◆ What you are asked to do ◆
Copy the records below exactly as they are written.

◆ Records shown ◆
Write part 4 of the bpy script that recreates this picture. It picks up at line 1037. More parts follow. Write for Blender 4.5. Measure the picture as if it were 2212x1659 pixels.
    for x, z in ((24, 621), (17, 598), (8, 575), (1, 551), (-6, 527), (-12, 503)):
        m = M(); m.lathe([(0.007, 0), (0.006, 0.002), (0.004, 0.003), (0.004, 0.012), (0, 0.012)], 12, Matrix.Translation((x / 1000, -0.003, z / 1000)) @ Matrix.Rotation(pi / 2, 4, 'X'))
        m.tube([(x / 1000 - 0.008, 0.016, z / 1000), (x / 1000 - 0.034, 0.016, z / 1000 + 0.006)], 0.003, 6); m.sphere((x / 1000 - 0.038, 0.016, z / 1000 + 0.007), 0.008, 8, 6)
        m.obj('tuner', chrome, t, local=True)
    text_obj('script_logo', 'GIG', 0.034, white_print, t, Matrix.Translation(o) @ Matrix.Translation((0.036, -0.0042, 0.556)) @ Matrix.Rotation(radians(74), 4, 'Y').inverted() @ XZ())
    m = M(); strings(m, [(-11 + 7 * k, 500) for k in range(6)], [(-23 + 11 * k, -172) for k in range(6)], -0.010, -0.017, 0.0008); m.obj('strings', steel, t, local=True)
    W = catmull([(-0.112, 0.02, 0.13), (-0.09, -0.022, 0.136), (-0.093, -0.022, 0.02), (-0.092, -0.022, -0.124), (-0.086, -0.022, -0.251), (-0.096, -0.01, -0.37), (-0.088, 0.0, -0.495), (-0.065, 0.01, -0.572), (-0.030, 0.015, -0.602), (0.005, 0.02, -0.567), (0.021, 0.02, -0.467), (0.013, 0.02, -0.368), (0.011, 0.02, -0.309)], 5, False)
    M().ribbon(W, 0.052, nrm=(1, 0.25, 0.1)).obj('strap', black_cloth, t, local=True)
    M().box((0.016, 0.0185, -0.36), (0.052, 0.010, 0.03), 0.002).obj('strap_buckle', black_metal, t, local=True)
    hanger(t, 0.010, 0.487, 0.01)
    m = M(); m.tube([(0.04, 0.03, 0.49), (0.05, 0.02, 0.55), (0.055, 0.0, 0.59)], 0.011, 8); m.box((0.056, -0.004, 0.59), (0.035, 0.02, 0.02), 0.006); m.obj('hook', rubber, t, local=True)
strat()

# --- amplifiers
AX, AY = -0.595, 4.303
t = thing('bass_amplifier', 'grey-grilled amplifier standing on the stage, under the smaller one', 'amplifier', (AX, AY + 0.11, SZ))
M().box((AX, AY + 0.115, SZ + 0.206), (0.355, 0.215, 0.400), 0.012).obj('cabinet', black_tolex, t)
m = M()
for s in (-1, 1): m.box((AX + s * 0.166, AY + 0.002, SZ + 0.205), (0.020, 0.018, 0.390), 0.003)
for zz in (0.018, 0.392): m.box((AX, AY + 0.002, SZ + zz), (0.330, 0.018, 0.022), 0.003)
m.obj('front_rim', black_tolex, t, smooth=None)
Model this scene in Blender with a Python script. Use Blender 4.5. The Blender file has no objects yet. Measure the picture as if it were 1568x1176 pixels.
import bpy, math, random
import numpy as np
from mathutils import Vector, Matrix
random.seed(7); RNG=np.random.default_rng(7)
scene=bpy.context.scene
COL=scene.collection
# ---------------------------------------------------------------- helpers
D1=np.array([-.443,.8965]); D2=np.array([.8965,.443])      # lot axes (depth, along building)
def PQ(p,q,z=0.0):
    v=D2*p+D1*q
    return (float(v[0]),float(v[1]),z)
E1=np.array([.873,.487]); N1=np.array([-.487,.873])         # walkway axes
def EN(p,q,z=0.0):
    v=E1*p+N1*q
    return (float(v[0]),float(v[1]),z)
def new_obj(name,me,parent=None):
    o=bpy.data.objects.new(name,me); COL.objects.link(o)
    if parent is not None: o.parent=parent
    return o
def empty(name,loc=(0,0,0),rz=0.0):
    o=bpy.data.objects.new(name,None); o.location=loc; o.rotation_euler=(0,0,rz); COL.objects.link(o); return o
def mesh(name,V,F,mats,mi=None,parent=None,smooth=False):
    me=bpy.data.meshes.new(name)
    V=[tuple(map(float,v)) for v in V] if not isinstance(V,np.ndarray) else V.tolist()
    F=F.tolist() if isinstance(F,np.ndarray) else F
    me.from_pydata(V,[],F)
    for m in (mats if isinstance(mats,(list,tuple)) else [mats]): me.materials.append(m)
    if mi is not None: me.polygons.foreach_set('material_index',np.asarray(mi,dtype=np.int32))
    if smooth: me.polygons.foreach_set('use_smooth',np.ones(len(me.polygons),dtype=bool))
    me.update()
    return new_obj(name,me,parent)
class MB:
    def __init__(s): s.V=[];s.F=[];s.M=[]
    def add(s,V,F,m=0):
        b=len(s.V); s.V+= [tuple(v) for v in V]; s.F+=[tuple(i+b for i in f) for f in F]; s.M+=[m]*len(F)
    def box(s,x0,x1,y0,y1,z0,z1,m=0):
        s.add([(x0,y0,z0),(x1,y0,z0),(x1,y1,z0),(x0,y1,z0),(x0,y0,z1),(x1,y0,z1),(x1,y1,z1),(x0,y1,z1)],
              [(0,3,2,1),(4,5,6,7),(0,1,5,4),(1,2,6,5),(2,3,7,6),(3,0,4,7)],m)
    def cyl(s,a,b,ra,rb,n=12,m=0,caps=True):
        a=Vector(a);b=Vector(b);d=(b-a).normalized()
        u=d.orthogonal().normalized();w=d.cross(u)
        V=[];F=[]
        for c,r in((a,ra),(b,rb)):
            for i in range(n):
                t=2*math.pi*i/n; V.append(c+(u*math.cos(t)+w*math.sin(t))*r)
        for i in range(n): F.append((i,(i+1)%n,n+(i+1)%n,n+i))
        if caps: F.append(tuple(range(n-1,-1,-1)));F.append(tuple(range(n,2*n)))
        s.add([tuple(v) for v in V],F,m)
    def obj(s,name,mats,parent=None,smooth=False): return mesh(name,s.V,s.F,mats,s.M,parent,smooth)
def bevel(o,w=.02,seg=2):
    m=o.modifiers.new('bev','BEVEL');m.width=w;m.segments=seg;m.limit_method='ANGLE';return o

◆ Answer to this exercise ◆
Write part 4 of the bpy script that recreates this picture. It picks up at line 1037. More parts follow. Write for Blender 4.5. Measure the picture as if it were 2212x1659 pixels.
    for x, z in ((24, 621), (17, 598), (8, 575), (1, 551), (-6, 527), (-12, 503)):
        m = M(); m.lathe([(0.007, 0), (0.006, 0.002), (0.004, 0.003), (0.004, 0.012), (0, 0.012)], 12, Matrix.Translation((x / 1000, -0.003, z / 1000)) @ Matrix.Rotation(pi / 2, 4, 'X'))
        m.tube([(x / 1000 - 0.008, 0.016, z / 1000), (x / 1000 - 0.034, 0.016, z / 1000 + 0.006)], 0.003, 6); m.sphere((x / 1000 - 0.038, 0.016, z / 1000 + 0.007), 0.008, 8, 6)
        m.obj('tuner', chrome, t, local=True)
    text_obj('script_logo', 'GIG', 0.034, white_print, t, Matrix.Translation(o) @ Matrix.Translation((0.036, -0.0042, 0.556)) @ Matrix.Rotation(radians(74), 4, 'Y').inverted() @ XZ())
    m = M(); strings(m, [(-11 + 7 * k, 500) for k in range(6)], [(-23 + 11 * k, -172) for k in range(6)], -0.010, -0.017, 0.0008); m.obj('strings', steel, t, local=True)
    W = catmull([(-0.112, 0.02, 0.13), (-0.09, -0.022, 0.136), (-0.093, -0.022, 0.02), (-0.092, -0.022, -0.124), (-0.086, -0.022, -0.251), (-0.096, -0.01, -0.37), (-0.088, 0.0, -0.495), (-0.065, 0.01, -0.572), (-0.030, 0.015, -0.602), (0.005, 0.02, -0.567), (0.021, 0.02, -0.467), (0.013, 0.02, -0.368), (0.011, 0.02, -0.309)], 5, False)
    M().ribbon(W, 0.052, nrm=(1, 0.25, 0.1)).obj('strap', black_cloth, t, local=True)
    M().box((0.016, 0.0185, -0.36), (0.052, 0.010, 0.03), 0.002).obj('strap_buckle', black_metal, t, local=True)
    hanger(t, 0.010, 0.487, 0.01)
    m = M(); m.tube([(0.04, 0.03, 0.49), (0.05, 0.02, 0.55), (0.055, 0.0, 0.59)], 0.011, 8); m.box((0.056, -0.004, 0.59), (0.035, 0.02, 0.02), 0.006); m.obj('hook', rubber, t, local=True)
strat()

# --- amplifiers
AX, AY = -0.595, 4.303
t = thing('bass_amplifier', 'grey-grilled amplifier standing on the stage, under the smaller one', 'amplifier', (AX, AY + 0.11, SZ))
M().box((AX, AY + 0.115, SZ + 0.206), (0.355, 0.215, 0.400), 0.012).obj('cabinet', black_tolex, t)
m = M()
for s in (-1, 1): m.box((AX + s * 0.166, AY + 0.002, SZ + 0.205), (0.020, 0.018, 0.390), 0.003)
for zz in (0.018, 0.392): m.box((AX, AY + 0.002, SZ + zz), (0.330, 0.018, 0.022), 0.003)
m.obj('front_rim', black_tolex, t, smooth=None)
Model this scene in Blender with a Python script. Use Blender 4.5. The Blender file has no objects yet. Measure the picture as if it were 1568x1176 pixels.
import bpy, math, random
import numpy as np
from mathutils import Vector, Matrix
random.seed(7); RNG=np.random.default_rng(7)
scene=bpy.context.scene
COL=scene.collection
# ---------------------------------------------------------------- helpers
D1=np.array([-.443,.8965]); D2=np.array([.8965,.443])      # lot axes (depth, along building)
def PQ(p,q,z=0.0):
    v=D2*p+D1*q
    return (float(v[0]),float(v[1]),z)
E1=np.array([.873,.487]); N1=np.array([-.487,.873])         # walkway axes
def EN(p,q,z=0.0):
    v=E1*p+N1*q
    return (float(v[0]),float(v[1]),z)
def new_obj(name,me,parent=None):
    o=bpy.data.objects.new(name,me); COL.objects.link(o)
    if parent is not None: o.parent=parent
    return o
def empty(name,loc=(0,0,0),rz=0.0):
    o=bpy.data.objects.new(name,None); o.location=loc; o.rotation_euler=(0,0,rz); COL.objects.link(o); return o
def mesh(name,V,F,mats,mi=None,parent=None,smooth=False):
    me=bpy.data.meshes.new(name)
    V=[tuple(map(float,v)) for v in V] if not isinstance(V,np.ndarray) else V.tolist()
    F=F.tolist() if isinstance(F,np.ndarray) else F
    me.from_pydata(V,[],F)
    for m in (mats if isinstance(mats,(list,tuple)) else [mats]): me.materials.append(m)
    if mi is not None: me.polygons.foreach_set('material_index',np.asarray(mi,dtype=np.int32))
    if smooth: me.polygons.foreach_set('use_smooth',np.ones(len(me.polygons),dtype=bool))
    me.update()
    return new_obj(name,me,parent)
class MB:
    def __init__(s): s.V=[];s.F=[];s.M=[]
    def add(s,V,F,m=0):
        b=len(s.V); s.V+= [tuple(v) for v in V]; s.F+=[tuple(i+b for i in f) for f in F]; s.M+=[m]*len(F)
    def box(s,x0,x1,y0,y1,z0,z1,m=0):
        s.add([(x0,y0,z0),(x1,y0,z0),(x1,y1,z0),(x0,y1,z0),(x0,y0,z1),(x1,y0,z1),(x1,y1,z1),(x0,y1,z1)],
              [(0,3,2,1),(4,5,6,7),(0,1,5,4),(1,2,6,5),(2,3,7,6),(3,0,4,7)],m)
    def cyl(s,a,b,ra,rb,n=12,m=0,caps=True):
        a=Vector(a);b=Vector(b);d=(b-a).normalized()
        u=d.orthogonal().normalized();w=d.cross(u)
        V=[];F=[]
        for c,r in((a,ra),(b,rb)):
            for i in range(n):
                t=2*math.pi*i/n; V.append(c+(u*math.cos(t)+w*math.sin(t))*r)
        for i in range(n): F.append((i,(i+1)%n,n+(i+1)%n,n+i))
        if caps: F.append(tuple(range(n-1,-1,-1)));F.append(tuple(range(n,2*n)))
        s.add([tuple(v) for v in V],F,m)
    def obj(s,name,mats,parent=None,smooth=False): return mesh(name,s.V,s.F,mats,s.M,parent,smooth)
def bevel(o,w=.02,seg=2):
    m=o.modifiers.new('bev','BEVEL');m.width=w;m.segments=seg;m.limit_method='ANGLE';return o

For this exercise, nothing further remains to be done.